We are fortunate to live in an age where technology gives us an incredible ability to change minds. We can get incredible, high resolution imagery from the deep sea; anyone watching will see the strange and magical creatures of the ocean. A newborn baby octopus, a juvenile colossal squid in the deep, the longest known sea creature – a 45 metre siphonophore – floating in an ethereal blue ocean, a one-centimetre orange pygmy seahorse camouflaged among the coral, a glass octopus in the mid-water, a cute chauconocops on the seafloor with a body that looks like a basketball. These non-humanoid lifeforms that live on this planet call it home just as we do. Although we perceive their home as vast and mostly dark, these creatures communicate with each other: they bioluminesce, they conduct electricity, they can hear each other over great distances. Their home has grand canyons, sea mounts, volcanoes, waterfalls, two-mile-tall cliffs, and undersea beaches with waves lapping at the shore – landscapes you would see in the science fiction stories on other planets. Stories of our fellow aliens and their vast habitats, not fiction but reality, can spark the imagination of millions to follow along as we boldly explore the remote and unknown parts of our own planet.
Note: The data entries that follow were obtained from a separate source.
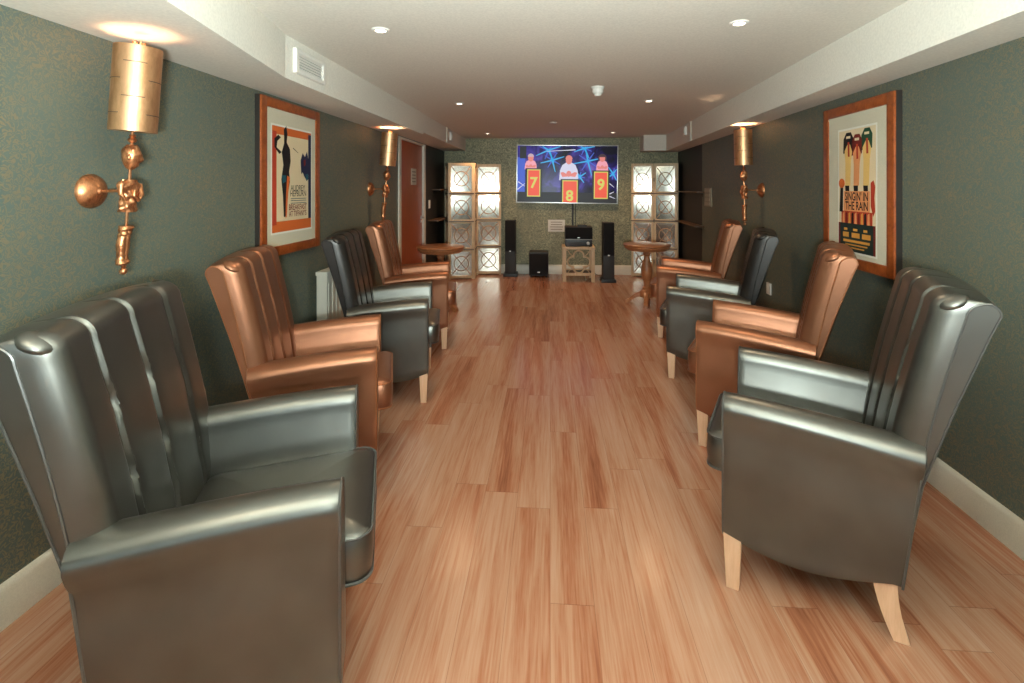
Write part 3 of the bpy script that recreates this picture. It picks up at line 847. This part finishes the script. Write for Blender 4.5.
for s in (-1, 1):
    m.box((s * (TW / 2 - b / 2) - b / 2, -.075, -TH / 2), (s * (TW / 2 - b / 2) + b / 2, -.035, TH / 2), .003)
    m.box((-TW / 2, -.0745, s * (TH / 2 - b / 2) - b / 2), (TW / 2, -.035, s * (TH / 2 - b / 2) + b / 2), .003)
m.build('bezel', 'silver', t)
MB().box((-TW / 2 + .004, -.066, -TH / 2 + .004), (TW / 2 - .004, -.036, TH / 2 - .004), .002).build('casing', 'black_plastic', t)
MB().box((-.3, -.037, -.2), (.3, 0, .2), .003).build('wall_bracket', 'black_plastic', t)
m = MB()
SW, SH = TW - 2 * b, TH - 2 * b
def sp(px, py, ly): return ((px - 72) / 873 * SW - SW / 2, -.0665 - ly * .0005, SH / 2 - (py - 55) / 505 * SH)
def spoly(pts, mat, ly): m.faces([sp(x, y, ly) for x, y in pts], [tuple(range(len(pts)))], SCR.index(mat))
def srect(x0, y0, x1, y1, mat, ly): spoly([(x0, y0), (x1, y0), (x1, y1), (x0, y1)], mat, ly)
def sline(x0, y0, x1, y1, w, mat, ly):
    d = Vector((x1 - x0, y1 - y0)).normalized(); nx, ny = -d.y * w / 2, d.x * w / 2
    spoly([(x0 + nx, y0 + ny), (x1 + nx * .4, y1 + ny * .4), (x1 - nx * .4, y1 - ny * .4), (x0 - nx, y0 - ny)], mat, ly)
def sdigit(s, x, y, size):
    vs, fs = text_mesh(s, size / 505 * SH, bold=.006); cx, _, cz_ = sp(x, y, 0)
    m.faces([(cx + p.x, -.0665 - 9 * .0005, cz_ + p.y) for p in vs], fs, SCR.index('scr_yellow'))
srect(72, 55, 945, 560, 'screen_picture', 0)
srect(72, 470, 945, 560, 'scr_black', 1); srect(72, 160, 140, 470, 'scr_blue', 1); srect(92, 60, 150, 170, 'scr_black', 2)
for cx, cy, L in ((345, 95, 1.0), (380, 185, .9), (690, 190, 1.1), (620, 330, .55), (660, 75, .8), (910, 300, .6)):
    for k, a in enumerate((8, 52, 98, 140, 186, 228, 275, 322)):
        a2 = math.radians(a + cx * .3); l = L * (120 if k % 2 else 85)
        x2 = min(940, max(76, cx + l * math.cos(a2))); y2 = min(550, max(60, cy + l * math.sin(a2)))
        sline(cx, cy, x2, y2, 16, 'scr_cyan' if k % 2 else 'scr_blue', 2 + (k % 2))
for (x0, y0, x1, y1) in ((80, 380, 140, 420), (75, 450, 140, 395), (880, 480, 920, 460), (880, 500, 930, 520), (870, 380, 920, 420), (580, 90, 330, 105)):
    sline(x0, y0, x1, y1, 9, 'scr_white', 4)
def contestant(x, y, w, h, hr, shirt, hair, longhair):
    spoly([(x - w * .5, y), (x - w * .46, y - h * .55), (x - w * .34, y - h * .85), (x - w * .12, y - h), (x + w * .12, y - h), (x + w * .34, y - h * .85), (x + w * .46, y - h * .55), (x + w * .5, y)], shirt, 5)
    if longhair: spoly([(x + (hr * 1.25) * math.cos(a * PI / 12), y - h - hr * .6 + hr * (1.9 if math.sin(a * PI / 12) > 0 else 1.25) * math.sin(a * PI / 12)) for a in range(24)], hair, 4 if longhair == 1 else 6)
    spoly([(x + hr * .82 * math.cos(a * PI / 12), y - h - hr * .6 + hr * 1.15 * math.sin(a * PI / 12)) for a in range(24)], 'scr_skin', 7)
    spoly([(x + hr * .9 * math.cos(a * PI / 12), y - h - hr * .9 + hr * .95 * math.sin(a * PI / 12)) for a in range(12, 25)], hair, 8)
    spoly([(x - w * .44, y - h * .42), (x - w * .30, y - h * .46), (x - w * .10, y - h * .34), (x - w * .08, y - h * .20), (x - w * .34, y - h * .18)], 'scr_skin', 6)
    spoly([(x + w * .44, y - h * .42), (x + w * .32, y - h * .46), (x + w * .10, y - h * .36), (x + w * .08, y - h * .22), (x + w * .34, y - h * .18)], 'scr_skin', 6)
    spoly([(x + w * .13 * math.cos(a * PI / 8), y - h * .36 + h * .17 * math.sin(a * PI / 8)) for a in range(16)], 'scr_skin', 7)
contestant(190, 268, 108, 86, 30, 'scr_pink', 'scr_grey', 0)
contestant(525, 362, 168, 160, 34, 'scr_white', 'scr_skin', 0)
contestant(815, 276, 106, 96, 30, 'scr_pink', 'scr_hair', 1)
for x0, y0, x1, y1, d, dx, dy in ((160, 268, 276, 512, '7', 217, 392), (470, 362, 604, 560, '8', 534, 505), (745, 282, 866, 524, '9', 806, 402)):
    srect(x0 - 16, y0 - 10, x1 + 14, min(560, y1 + 12), 'scr_black', 6)
    srect(x0, y0, x1, y1, 'scr_yellow', 7); srect(x0 + 8, y0 + 9, x1 - 8, y1 - (9 if y1 < 555 else 0), 'scr_orange', 8); sdigit(d, dx, dy, 135)
bmx = m.bm; me = bpy.data.meshes.new('screen'); bmx.to_mesh(me); bmx.free()
for k in SCR: me.materials.append(MAT[k])
o = bpy.data.objects.new('screen', me); COL.objects.link(o); o.parent = t
# cable trunking from television to the hi-fi
cb = MB(); cb.box((.352, YB - .022, .74), (.382, YB, 1.20), .003); cb.tube([(.41, YB - .008, 1.2), (.415, YB - .008, .95), (.41, YB - .01, .74)], .006)
tag(cb.build('cable_trunking', 'dark_cabinet'), 'dark cable strip running down wall below the television', 'cable')

# ------------------------------------------------------------------ hi-fi
def tower(label, x, y):
    t = thing('tower_speaker', label, 'speaker', (x, y, 0), 0, 'tower speakers either side of the hi-fi')
    MB().box((-.108, -.15, 0), (.108, .15, .045), .006).build('plinth', 'black_plastic', t)
    MB().box((-.082, -.125, .045), (.082, .125, .885), .006).build('cabinet', 'dark_cabinet', t)
    MB().box((-.080, -.137, .40), (.080, -.124, .882), .005).build('grille', 'black_cloth', t)
    MB().box((-.014, -.139, .395), (.014, -.124, .412), .002).build('badge', 'silver', t)
tower('slim black tower speaker between left mirrored screen and the subwoofer', -.628, 8.18)
tower('slim black tower speaker between hi-fi stand and right mirrored screen', .868, 7.78)
t = thing('subwoofer', 'square black subwoofer on floor under the television', 'speaker', (-.176, 8.17, 0))
MB().box((-.152, -.15, .025), (.152, .17, .392), .01).build('cabinet', 'dark_cabinet', t)
MB().box((-.146, -.163, .045), (.146, -.148, .372), .006).build('grille', 'black_cloth', t)
MB().box((-.02, -.166, .075), (.02, -.16, .088), .002).build('badge', 'silver', t)
for sx in (-1, 1):
    for sy in (-1, 1): MB().lathe([(.016, 0), (.018, .026)], 12, Matrix.Translation((sx * .12, sy * .12, 0))).build('foot', 'black_plastic', t)

SX, SY = .427, 7.87
t = thing('media_stand', 'pale wooden side cabinet with quatrefoil fretwork front holding the hi-fi', 'cabinet', (SX, SY, 0))
w2, d2, hS = .237, .21, .52
m = MB(); m.box((-w2 - .006, -d2 - .006, hS - .035), (w2 + .006, d2 + .006, hS), .004); m.build('top', 'limed_oak', t)
for sx in (-1, 1):
    for sy in (-1, 1): MB().box((sx * (w2 - .026) - .026, sy * (d2 - .026) - .026, 0), (sx * (w2 - .026) + .026, sy * (d2 - .026) + .026, hS - .033), .003).build('leg', 'limed_oak', t)
m = MB()
m.box((-w2 + .02, -d2 + .004, .095), (w2 - .02, -d2 + .03, .135), .003); m.box((-w2 + .02, d2 - .03, .095), (w2 - .02, d2 - .004, .135), .003)
m.box((-w2 + .006, -d2 + .02, .095), (-w2 + .03, d2 - .02, .135), .003); m.box((w2 - .03, -d2 + .02, .095), (w2 - .006, d2 - .02, .135), .003)
m.build('rail', 'limed_oak', t)
MB().box((-w2 + .02, -d2 + .02, .10), (w2 - .02, d2 - .02, .118), .002).build('shelf', 'shelf_wood', t)
# quatrefoil outline in the front opening
def quatre(c, rl, off, n=14):
    pts = []
    d = off; sdist = (1.41421 * d + math.sqrt(max(0, 2 * d * d - 4 * (d * d - rl * rl)))) / 2
    half = math.atan2(sdist * .70711, sdist * .70711 - d)
    for k in range(4):
        a0 = k * PI / 2
        for j in range(n):
            a = a0 - half + 2 * half * j / n
            pts.append((c[0] + off * math.cos(a0) + rl * math.cos(a), c[1], c[2] + off * math.sin(a0) + rl * math.sin(a)))
    return pts
m = MB(); cz_ = .30
m.tube(quatre((0, -d2 + .018, cz_), .076, .090), .0135, 6, True)
for dx, dz in ((-1, 0), (1, 0), (0, 1), (0, -1)):
    a = (dx * .165, -d2 + .018, cz_ + dz * .165); bb = (dx * .20, -d2 + .018, cz_ + dz * .188); m.tube([a, bb], .009, 6)
for sx in (-1, 1):
    for sz in (-1, 1): m.tube([(sx * .078, -d2 + .018, cz_ + sz * .078), (sx * .13, -d2 + .018, cz_ + sz * .12), (sx * .16, -d2 + .018, cz_ + sz * .165), (sx * .20, -d2 + .018, cz_ + sz * .178)], .006, 6)
m.build('fretwork', 'limed_oak', t)
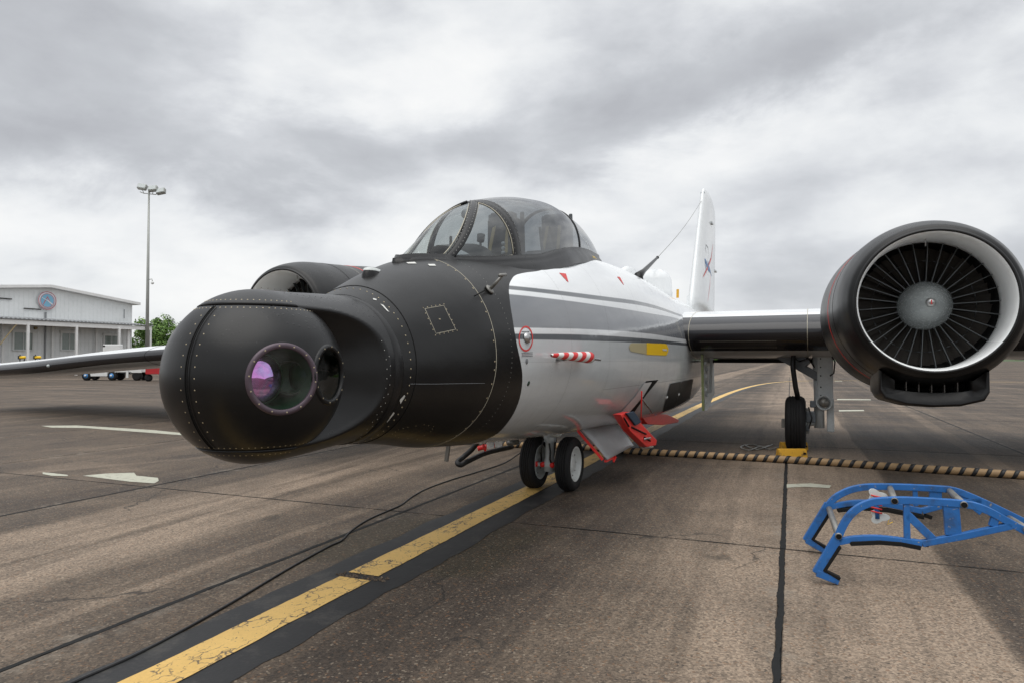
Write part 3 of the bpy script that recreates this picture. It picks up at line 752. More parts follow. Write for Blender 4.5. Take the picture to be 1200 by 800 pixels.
# yellow rescue arrow with its worn pale half
def pill(x0, y0, x1, y1, h0, h1, m, name, round0, round1):
    P = []; rows = []
    n = 14
    for i in range(n + 1):
        u = i / n; x = lerp(x0, x1, u); y = lerp(y0, y1, u); h = lerp(h0, h1, u)
        if round1 and u > .85: h *= sqrt(max(0, 1 - ((u - .85) / .152)**2)) * .9 + .1
        if round0 and u < .15: h *= sqrt(max(0, 1 - ((.15 - u) / .152)**2)) * .9 + .1
        rows.append([hit(x, y - h, .004), hit(x, y, .004), hit(x, y + h, .004)])
    if any(p is None for r in rows for p in r): return
    k = M(); k.grid(rows, False, True); O(name, k, m_[m], fus)
pill(757.5, 408.6, 783, 409.6, 6.8, 6.8, 'yellow_decal', 'rescue_arrow', 0, 1)
pill(737, 406.5, 757.3, 408.5, 4.6, 6.6, 'faded_decal', 'rescue_arrow', 1, 0)
skinpatch([(776, 408.5), (781, 408.8), (781, 411), (776, 410.6)], 'chip_grey', 'stencil_text', .007)
# ---- L shaped probe on the black cheek
p = hit(573.5, 340, 0); n = normal(p)
k = M(); k.lathe([(0, .045), (.012, .045), (.018, .03)], p, n, 18, True)
tip = p + n * .16 + Vector((0, -.01, .02)); k.tube([p, tip], [.016, .013], 8); k.tube([tip + Vector((0, -.07, -.01)), tip + Vector((0, .05, .01))], .014, 8)
O('probe', k, m_['tube_steel'], air)
skinline([(556, 347), (568, 340.5)], .006, 'gap_black', 'seam')
# ---- beacon fairing on top of the nose
k = M(); c0 = at_t(437, 327, 0.02); ang = 0
rows = []
for zf, sc in ((-.04, 1.15), (.03, 1.05), (.062, .86)):
    rows.append([Vector((.055 * sc * cos(a) * 1, c0.y + (.15 * sc * sin(a) if sin(a) > 0 else .08 * sc * sin(a)), c0.z + zf)) for a in [2 * pi * i / 20 for i in range(20)]])
k.grid(rows, True, True); O('antenna_fairing', k, m_['matte_black'], air)
k = M(); rows = [[Vector((.055 * sc * cos(a), c0.y + (.15 * sc * sin(a) if sin(a) > 0 else .08 * sc * sin(a)), c0.z + zf)) for a in [2 * pi * i / 20 for i in range(20)]] for zf, sc in ((.060, .9), (.078, .80), (.085, .5), (.086, .01))]
k.grid(rows, True, True); O('antenna_cap', k, m_['rim_white'], air)

# ---- sensor turret (ball) and nose fairing
BC = Vector((0, -4.92, 1.545)); BR = .515
def ballpix(px, py):
    d = ray(px, py); dl = Vector((d.dot(lv), d.dot(av), d.z)); c0 = toA(CAM); oc = c0 - BC
    a = dl.dot(dl); b = 2 * oc.dot(dl); c = oc.dot(oc) - BR**2; D = b * b - 4 * a * c
    return c0 + dl * ((-b - sqrt(D)) / (2 * a))
W1 = (ballpix(333.8, 444) - BC).normalized(); W2 = (Vector((.91, -.33, .02))).normalized()
WIN = [(W1, .178), (W2, .150)]
def tpdir(px, py): return (ballpix(px, py) - BC).normalized()
W2 = tpdir(391, 438.5); WIN = [(W1, .178), (W2, .158)]
import bmesh
k = M(); n1_, n2_ = 128, 200
rows = [[BC + Vector((sin(pi * i / n1_) * cos(2 * pi * j / n2_), sin(pi * i / n1_) * sin(2 * pi * j / n2_), cos(pi * i / n1_))) * BR for j in range(n2_)] for i in range(n1_ + 1)]
k.grid(rows, True)
me = k.mesh('sensor_turret', m_['matte_black'])
bm = bmesh.new(); bm.from_mesh(me)
dead = [f for f in bm.faces if any((f.calc_center_median() - BC).normalized().angle(W) < math.asin((r_ + .006) / BR) for W, r_ in WIN)]
bmesh.ops.delete(bm, geom=dead, context='FACES'); bm.to_mesh(me); bm.free()
tur = O('sensor_turret', me, None, air)
def frame_of(W):
    u = W.cross(Vector((0, 0, 1))).normalized(); v = u.cross(W); return u, v
for qi, (W, r_) in enumerate(WIN):
    d0 = sqrt(BR**2 - r_**2); c0 = BC + W * d0
    o = O('window_ring', M().lathe([(-.030, r_ - .012), (.002, r_ - .012), (.008, r_ - .008), (.008, r_ + .008), (.003, r_ + .018), (-.016, r_ + .022)], c0, W, 72), m_['ring_purple'] if qi == 0 else m_['matte_black'], tur)
    u, v = frame_of(W); nb = 14 if qi == 0 else 12
    dots([(c0 + (u * cos(2 * pi * i / nb + .1) + v * sin(2 * pi * i / nb + .1)) * (r_ + .004) + W * .0085, W) for i in range(nb)], .0055, 'bolt_row', m_['brass_dot'], o)
    O('window_pane', M().lathe([(-.008, r_ - .0125), (-.0079, .0001)], c0, W, 64), m_['sensor_glass' if qi == 0 else 'side_sensor_glass'], tur)
    O('window_well', M().lathe([(-.012, r_ - .012), (-.03, r_ - .016), (-.09, r_ - .022), (-.16, r_ - .03), (-.20, r_ - .05), (-.202, .0001)], c0, W, 48), m_['baffle_dark'], tur)
c0 = BC + W1 * sqrt(BR**2 - .178**2); u, v = frame_of(W1)   # u points to image left or right
side = u if (u.dot(Vector((-1, 0, 0))) > 0) else -u
lc = c0 + side * .098 - W1 * .07; la = (W1 - side * .30).normalized()
LENS_T = lc.x
mat('lens_coating', rough=.06, metal=1, fn=f_lens)
O('lens', M().lathe([(-.03, .132), (0, .132), (.014, .118), (.027, .085), (.035, .043), (.038, .0001)], lc, la, 40), m_['lens_coating'], tur)
O('lens_baffle', M().lathe([(-.05, .142), (.004, .142), (.004, .133)], lc, la, 40), m_['baffle_dark'], tur)
O('optic_tube', M().lathe([(-.10, .10), (.0, .10), (.01, .092), (-.02, .09), (-.10, .085)], c0 - side * .085 - W1 * .14, (W1 + side * .5).normalized(), 40), m_['seat_green'], tur)
O('optic_tube', M().lathe([(-.10, .105), (.0, .105), (.008, .095), (-.09, .085), (-.1, .001)], BC + W2 * .36, (W2 + Vector((0, -.25, 0))).normalized(), 40), m_['baffle_dark'], tur)
k = M(); cc_ = BC + W2 * .42; u2, v2 = frame_of(W2); k.tube([cc_ - u2 * .13 + v2 * .02, cc_ + u2 * .13 + v2 * .035], .005, 6); O('strut', k, m_['tube_steel'], tur)
# fairing: caps above and below the ball and the scooped throat behind it
ZS = .405
FR = .519
k = M()
def caprows(sign, z_in):
    rows = []
    n = 10
    for i in range(n + 1):
        zz_ = lerp(z_in, FR * .99999, sin(i / n * pi / 2)); rr = sqrt(max(FR**2 - zz_**2, 0))
        rows.append([BC + Vector((-rr * cos(pi * j / 48), -rr * sin(pi * j / 48), sign * zz_)) for j in range(49)])
    return rows
k.grid(caprows(1, ZS)); k.grid(caprows(-1, ZS))
for sg in (1, -1):
    r1 = sqrt(FR**2 - ZS**2); r2 = sqrt((BR - .002)**2 - ZS**2)
    k.grid([[BC + Vector((-r * cos(pi * j / 48), -r * sin(pi * j / 48), sg * ZS)) for j in range(49)] for r in (r1, r2)])
NS, NP = 60, 160
rows = []
for i in range(NS + 1):
    q = i / NS; s = lerp(-4.92, -4.14, q); qq = q * q * (3 - 2 * q)
    R_ = lerp(FR, .516, q); zc = lerp(1.545, 1.574, qq)
    row = []
    for j in range(NP):
        ph = 2 * pi * j / NP; tt, zz_ = R_ * cos(ph), R_ * sin(ph)
        e = ((max(0, (s + 4.92)) / .66)**2.8 + (abs(zz_) / ZS)**2.8)**(1 / 2.8)
        dep = 0
        if e < 1:
            x_ = min(1, (1 - e) / .85); dep = .36 * sin(pi / 2 * x_) ** .95 * min(1, x_ / .06) ** .3
            pass
        sgn = 1 if tt > 0 else -1
        tt2 = sgn * max(abs(tt) - dep, .02) if dep else tt
        row.append(Vector((tt2, s, zc + zz_)))
    rows.append(row)
k.grid(rows, True)
fair = O('nose_fairing', k, m_['matte_black'], air)
O('collar', M().grid([[Vector((r * cos(2 * pi * i / 72), s, zc + r * sin(2 * pi * i / 72))) for i in range(72)] for s, r, zc in ((-4.20, .517, 1.572), (-4.19, .523, 1.572), (-4.11, .527, 1.574), (-4.10, .52, 1.574))], True), m_['matte_black'], air)
# seams and rivets on the ball
bd = []
for zz_ in (ZS - .018, -ZS + .018):
    rr = sqrt(BR**2 - zz_**2)
    for i in range(64):
        a = 2 * pi * i / 64; d = Vector((rr * cos(a), rr * sin(a), zz_)) / BR
        if d.y < .35 or True: bd.append((BC + d * BR, d))
dots(bd, .0055, 'rivet_row', m_['brass_dot'], tur)
bd = []
for zz_ in (ZS + .03, -ZS - .03):
    rr = sqrt(FR**2 - zz_**2)
    for i in range(28):
        a = -pi * (i + .5) / 28; d = Vector((rr * cos(a), rr * sin(a), zz_)) / FR; bd.append((BC + d * FR, d))
dots(bd, .0055, 'rivet_row', m_['brass_dot'], fair)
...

Mixed reality technology is another way of taking people from the living rooms to the ocean, changing minds.
Then we need to meet people where they are. Using this imagery and the storytelling to connect with cultural interests through art, fashion, music, theatre, sports, literature, food and many other avenues. To achieve this, we can partner with experts in those industries: artists and galleries, fashion designers and retailers, actors, musicians and concert organisers, sport management, publishers, restaurateurs. Listening and working with their expertise to ensure the ocean is woven into the fabric of our culture and everyday life. Creating a subtle drumbeat that raises the ocean in the collective consciousness.
It is time to turn the tide. For the sake of the planet, and for the sake of our own sense of wonder, we need to embark on a quest to make the world fall in love with the blue depths all over again. And perhaps, by bringing the Innerview to everyone, we will ignite a spark of scientific curiosity. Just as I was inspired as a child by space. The Renaissance is here – it’s the New Age of Ocean Enlightenment.